前回は「仕組債」の本当の素晴らしさや良さを語る前に字数制限に達してしまった。そもそも何故そんなに「仕組債」の良さをお伝えしたいかと言えば、金融商品本来の素性の良さとは違ったところで「仕組債なんて」と非難されていることが多いからだ。それは1990年代前半の頃に「投資信託」が置かれていた状況と酷似しているようにも思われる。

金融商品の素性を充分に理解するプロダクトの専門家の間では「仕組債」の商品評価は高いにもかかわらず、使われ方の実態を通じて世間一般の評価は必ずしも高いとは言えない。その一番の理由は、個々の「仕組債」の商品特性、言い換えると期待リターンと損失の発生確率を左右するのが「オプション取引」だからだ。以前にもお伝えしたことがあるが、「オプション取引」に関する日本の金融関係者の理解は驚くほど高くない。専門家が作る資料も「肝の部分」だけでも理解して貰おうとデフォルメすることが多いからか、かなり簡略化されたものが目立つ。そもそも英語や数学で使う記号が多いのも、その本質を非常に取っ付き難いものとしている。「ボラティリティ(volatility)」もオプション取引で使われる代表的な用語だが、実はこんなのは序の口だ。

なぜ、薄気味悪い飛び道具的な印象が定着したのか?

仕組債,トラブル
(画像=Lipik / pixta, ZUU online)

「仕組債」に限らず、こうしたオプション取引やオプション理論を絡めた金融商品が最初に隆盛を極めたのは1990年代だ。バブル崩壊により毎期々々の決算に頭を抱えていた農林水産系なども含む数多の金融機関、或いは事業法人が欧米の投資銀行が提案してくるデリバティブ系の金融商品にすがった。平たく言えば決算操作に近いのだが、コンサルを依頼されたことは1度や2度ではない。いつも思うことだが、欧米の投資銀行の提案は極めてスマートだ。洗練されたデザインの綺麗なプレゼンテーション資料を使って、PhD(博士号)を持つ外国人などが通訳を介して数式交じりでスキームを説明する。

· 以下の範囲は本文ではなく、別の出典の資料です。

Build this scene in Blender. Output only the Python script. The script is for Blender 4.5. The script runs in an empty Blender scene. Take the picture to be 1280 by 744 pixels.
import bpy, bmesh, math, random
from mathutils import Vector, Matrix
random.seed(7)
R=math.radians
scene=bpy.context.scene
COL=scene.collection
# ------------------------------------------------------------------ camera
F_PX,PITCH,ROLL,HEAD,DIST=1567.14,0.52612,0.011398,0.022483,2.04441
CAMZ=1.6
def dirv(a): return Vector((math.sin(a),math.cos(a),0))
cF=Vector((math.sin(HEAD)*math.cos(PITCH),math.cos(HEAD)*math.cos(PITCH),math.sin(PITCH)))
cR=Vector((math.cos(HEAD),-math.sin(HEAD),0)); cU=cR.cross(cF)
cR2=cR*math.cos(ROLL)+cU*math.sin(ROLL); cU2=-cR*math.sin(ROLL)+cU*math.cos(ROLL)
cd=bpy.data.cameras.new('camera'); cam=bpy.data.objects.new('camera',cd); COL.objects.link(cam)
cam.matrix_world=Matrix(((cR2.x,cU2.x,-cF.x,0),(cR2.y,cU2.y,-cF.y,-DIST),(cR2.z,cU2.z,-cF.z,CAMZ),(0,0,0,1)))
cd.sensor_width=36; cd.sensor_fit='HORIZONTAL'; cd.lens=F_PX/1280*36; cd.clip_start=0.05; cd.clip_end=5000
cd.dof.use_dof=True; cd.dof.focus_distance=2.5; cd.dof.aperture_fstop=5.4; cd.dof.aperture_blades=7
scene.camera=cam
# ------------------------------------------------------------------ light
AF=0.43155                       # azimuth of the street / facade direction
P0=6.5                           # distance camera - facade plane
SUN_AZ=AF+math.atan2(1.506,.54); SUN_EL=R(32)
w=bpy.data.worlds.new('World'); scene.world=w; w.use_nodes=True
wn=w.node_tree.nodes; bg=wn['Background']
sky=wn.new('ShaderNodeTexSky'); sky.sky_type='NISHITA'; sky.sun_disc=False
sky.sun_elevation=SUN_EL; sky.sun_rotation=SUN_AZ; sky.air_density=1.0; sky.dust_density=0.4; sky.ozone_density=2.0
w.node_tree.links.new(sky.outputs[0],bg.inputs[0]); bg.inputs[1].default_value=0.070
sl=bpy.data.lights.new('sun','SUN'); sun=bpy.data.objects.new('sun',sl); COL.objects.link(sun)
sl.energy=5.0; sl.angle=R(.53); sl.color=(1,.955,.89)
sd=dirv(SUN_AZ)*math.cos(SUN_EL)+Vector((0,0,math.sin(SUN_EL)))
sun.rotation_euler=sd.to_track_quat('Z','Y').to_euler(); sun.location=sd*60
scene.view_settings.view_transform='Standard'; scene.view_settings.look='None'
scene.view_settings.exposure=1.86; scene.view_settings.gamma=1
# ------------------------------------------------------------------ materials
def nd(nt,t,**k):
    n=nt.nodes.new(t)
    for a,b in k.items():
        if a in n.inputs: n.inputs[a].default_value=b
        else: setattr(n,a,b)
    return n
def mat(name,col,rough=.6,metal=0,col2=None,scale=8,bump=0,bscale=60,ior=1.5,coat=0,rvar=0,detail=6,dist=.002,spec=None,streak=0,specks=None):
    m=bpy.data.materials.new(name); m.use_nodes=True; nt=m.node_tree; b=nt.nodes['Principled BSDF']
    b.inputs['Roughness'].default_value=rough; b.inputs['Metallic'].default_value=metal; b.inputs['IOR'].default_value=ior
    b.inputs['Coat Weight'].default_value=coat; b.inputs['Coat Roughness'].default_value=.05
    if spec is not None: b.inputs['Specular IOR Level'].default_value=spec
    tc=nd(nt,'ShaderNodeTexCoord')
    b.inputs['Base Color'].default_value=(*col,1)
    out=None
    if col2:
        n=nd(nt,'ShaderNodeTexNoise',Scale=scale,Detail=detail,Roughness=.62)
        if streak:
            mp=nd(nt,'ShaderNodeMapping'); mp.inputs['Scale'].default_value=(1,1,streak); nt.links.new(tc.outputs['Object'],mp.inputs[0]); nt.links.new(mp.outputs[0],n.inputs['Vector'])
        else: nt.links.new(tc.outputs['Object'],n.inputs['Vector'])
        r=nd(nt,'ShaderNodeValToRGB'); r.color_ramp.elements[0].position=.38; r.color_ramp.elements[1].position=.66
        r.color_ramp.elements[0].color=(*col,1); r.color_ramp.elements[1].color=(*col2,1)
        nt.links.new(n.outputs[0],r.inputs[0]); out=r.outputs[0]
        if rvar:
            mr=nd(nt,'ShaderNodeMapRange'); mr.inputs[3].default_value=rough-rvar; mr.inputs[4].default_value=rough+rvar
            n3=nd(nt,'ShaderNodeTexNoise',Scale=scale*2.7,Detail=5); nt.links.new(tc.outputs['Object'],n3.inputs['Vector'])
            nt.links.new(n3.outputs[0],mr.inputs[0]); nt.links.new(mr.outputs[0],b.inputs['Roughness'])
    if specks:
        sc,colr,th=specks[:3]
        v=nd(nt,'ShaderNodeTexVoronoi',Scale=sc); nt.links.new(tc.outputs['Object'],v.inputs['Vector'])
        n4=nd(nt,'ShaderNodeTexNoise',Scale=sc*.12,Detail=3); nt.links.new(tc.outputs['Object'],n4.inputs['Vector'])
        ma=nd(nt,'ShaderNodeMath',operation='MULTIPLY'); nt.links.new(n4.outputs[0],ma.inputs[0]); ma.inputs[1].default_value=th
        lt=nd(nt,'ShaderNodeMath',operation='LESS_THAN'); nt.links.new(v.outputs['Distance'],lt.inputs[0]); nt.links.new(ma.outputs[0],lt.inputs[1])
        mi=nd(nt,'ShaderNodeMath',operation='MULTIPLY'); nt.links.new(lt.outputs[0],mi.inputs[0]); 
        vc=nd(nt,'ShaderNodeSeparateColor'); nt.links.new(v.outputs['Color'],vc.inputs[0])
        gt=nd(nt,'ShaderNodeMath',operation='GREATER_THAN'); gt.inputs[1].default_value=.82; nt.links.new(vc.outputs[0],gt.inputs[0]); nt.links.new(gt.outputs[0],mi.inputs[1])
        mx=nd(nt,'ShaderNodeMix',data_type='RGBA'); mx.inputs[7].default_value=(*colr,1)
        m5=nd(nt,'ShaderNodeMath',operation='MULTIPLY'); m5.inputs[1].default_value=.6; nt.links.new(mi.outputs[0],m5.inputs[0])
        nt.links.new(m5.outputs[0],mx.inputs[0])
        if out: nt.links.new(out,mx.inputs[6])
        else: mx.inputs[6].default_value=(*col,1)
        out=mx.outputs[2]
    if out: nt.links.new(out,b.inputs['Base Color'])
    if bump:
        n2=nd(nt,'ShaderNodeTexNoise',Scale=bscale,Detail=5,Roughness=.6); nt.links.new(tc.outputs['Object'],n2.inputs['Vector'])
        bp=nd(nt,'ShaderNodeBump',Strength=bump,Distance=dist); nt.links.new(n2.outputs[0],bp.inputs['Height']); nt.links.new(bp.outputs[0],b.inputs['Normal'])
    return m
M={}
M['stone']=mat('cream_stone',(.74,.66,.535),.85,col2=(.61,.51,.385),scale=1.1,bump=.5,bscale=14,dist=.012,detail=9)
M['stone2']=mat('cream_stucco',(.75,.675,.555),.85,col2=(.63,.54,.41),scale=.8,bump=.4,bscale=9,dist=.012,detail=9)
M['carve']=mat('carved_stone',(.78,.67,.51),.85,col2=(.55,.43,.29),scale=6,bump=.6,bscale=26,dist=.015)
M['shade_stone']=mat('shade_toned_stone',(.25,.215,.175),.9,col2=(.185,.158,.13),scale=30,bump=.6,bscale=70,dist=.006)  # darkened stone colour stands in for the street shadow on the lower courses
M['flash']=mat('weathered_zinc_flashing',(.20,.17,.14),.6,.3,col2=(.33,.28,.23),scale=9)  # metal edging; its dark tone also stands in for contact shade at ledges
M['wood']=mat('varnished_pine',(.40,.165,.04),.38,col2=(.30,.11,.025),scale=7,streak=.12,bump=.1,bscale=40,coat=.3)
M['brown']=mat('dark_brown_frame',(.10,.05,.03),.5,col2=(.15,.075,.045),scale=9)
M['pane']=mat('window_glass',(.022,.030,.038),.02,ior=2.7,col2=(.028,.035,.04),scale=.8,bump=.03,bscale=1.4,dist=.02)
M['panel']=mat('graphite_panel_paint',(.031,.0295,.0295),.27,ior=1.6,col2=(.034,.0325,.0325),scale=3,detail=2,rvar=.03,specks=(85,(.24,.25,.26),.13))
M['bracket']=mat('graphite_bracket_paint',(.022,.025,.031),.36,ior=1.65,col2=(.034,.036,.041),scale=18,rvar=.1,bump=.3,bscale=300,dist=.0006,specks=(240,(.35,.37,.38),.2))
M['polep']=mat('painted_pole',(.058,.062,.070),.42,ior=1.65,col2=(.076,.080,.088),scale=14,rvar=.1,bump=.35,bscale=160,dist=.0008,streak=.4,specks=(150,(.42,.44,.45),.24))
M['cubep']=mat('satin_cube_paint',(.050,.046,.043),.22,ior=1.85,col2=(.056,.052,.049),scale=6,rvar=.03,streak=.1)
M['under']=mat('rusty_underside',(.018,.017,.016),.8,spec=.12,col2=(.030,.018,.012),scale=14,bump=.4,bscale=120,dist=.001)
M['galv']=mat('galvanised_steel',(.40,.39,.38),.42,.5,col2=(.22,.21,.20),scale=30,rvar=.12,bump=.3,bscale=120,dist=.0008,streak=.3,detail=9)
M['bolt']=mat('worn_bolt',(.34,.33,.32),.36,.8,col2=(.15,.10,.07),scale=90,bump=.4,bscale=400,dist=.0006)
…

案の定、多くの人が黒船を初めて見た日本人さながらに圧倒された。だから結局筆者のコメントなど聞かれるまでもなく採用が決定してしまうことが多々あった。だが手品みたいな話が世の中ゴロゴロしている訳はなく、その期はうまく乗り切れても必ずつけは後刻回ってきた。そしてそれをまた取り戻さんとして深みに嵌まる例も多かった。そうしてオプションなどのデリバティブは薄気味悪い飛び道具的な印象が定着したように思う。

確かに「なるほど」と思えるスキームも多かったが、問題はどこにリスクがあって、どういう展開になればそれを最小化或いは発生回避できるかという説明がほとんどないことだった。「リスクとリターンはトレードオフ」という関係はオプション取引でも一緒、むしろ「何を諦める代わりに何を得るのか」ということが明確になるのがオプション取引の本来の魅力の一つだ。だが、それを活かし切れていないことが本当に多かった。

当時、こうした金融スキームの商品で投資銀行側にもたらされる利益はかなりなものだった。そうなると当然二番煎じ、三番煎じで二匹目のドジョウを狙う輩が出てくるもので、悪いことにそれらはマスリテールの世界へと展開されてしまった。「日経平均リンク債で元本がすっ飛んだ」、或いは「ブラジル・レアル債で8割損失になって元本は2割だけになった」などと言う話は確かに枚挙に暇がない。ただ残念ながら、プロダクト・サイドの者から見ると、それはなるべくしてなった結果と言えるものが多いのも事実。ひとつには金融機関が手数料を含めて取り過ぎているからだ。そしてクレームやトラブルの多くは「商品内容の説明不足」に起因するものがほとんどだ。